Nous en parlions, ombres sans ombres sur la chaussée « inégale », c’est le moins qu’on puisse dire. Vous avez déjà lu la suite si vous avez emprunté tout à l’heure les marches de mon poème d’exergue. Un taxi passait – chance. Il s’arrêta – chance. Il ne voulait que nous rendre son service de taxi – chance. Il murmura : « You are on the dark side » – humour. Et nous déposa où nous souhaitions nuiter. Assoiffés, mais trop las pour aller chercher Broadway. Un bar isolé ; chance. Peanuts et bourbon, pour rogner encore un peu plus sur la nuit. Pas de confidences dans cette nuit.

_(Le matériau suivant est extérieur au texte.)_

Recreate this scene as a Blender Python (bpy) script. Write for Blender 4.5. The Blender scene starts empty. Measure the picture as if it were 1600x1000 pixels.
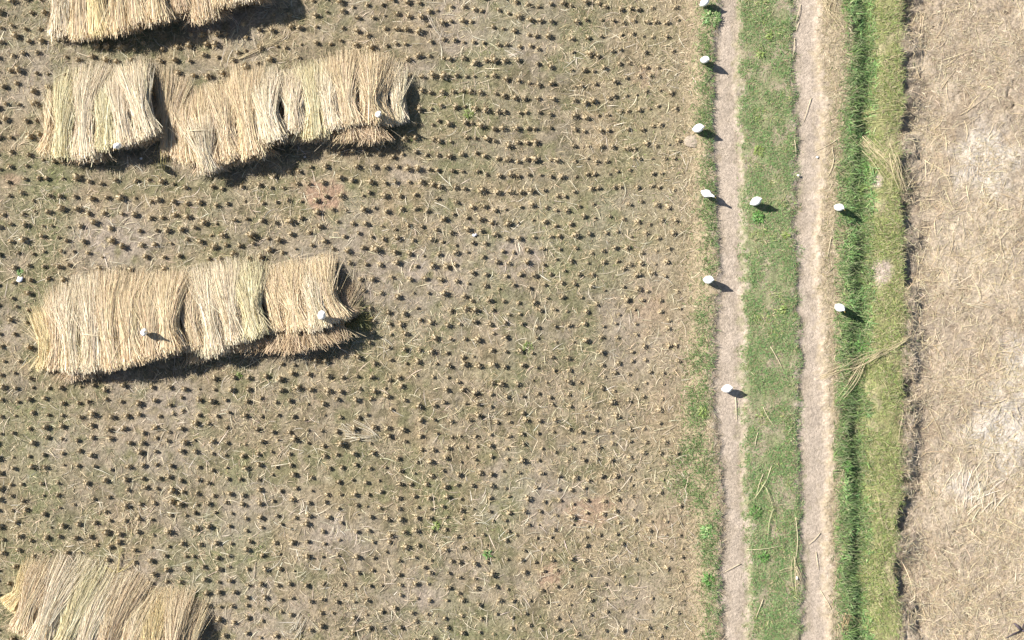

Le lendemain je retrouvai Ghérasim (comment y était-il parvenu ?) dans Central Park, au « Réservoir » ; pour une marche tranquille le long de l’eau sous le chapeau noir aux larges bords. Marche lente. Lentlentlentlent lanlanlan, lantanement, léthargiquement, malgré les joggers, alêthéiquement. (No sport ! avait dit Churchill ; c’est la santé.)

*

Je ne suis pas certain que je reconnaîtrais Ghérasim Luca, frêle silhouette qui conservait un large chapeau noir obombrant son visage ; un visage osseux, dans la série impressionnante et inexpressive entre Buster Keaton et W.S. Burroughs. Il n’y eut pas de confidences, ai-je avoué. Mais un modèle.

Pas-sion-né-ment est une lecture.

Une passion. Je t’aime, passionnément… pas… papapapa… papagueno ; à la papa, à la folie, pas du tout. Il fallait que ce fût entendu aussi comme ça.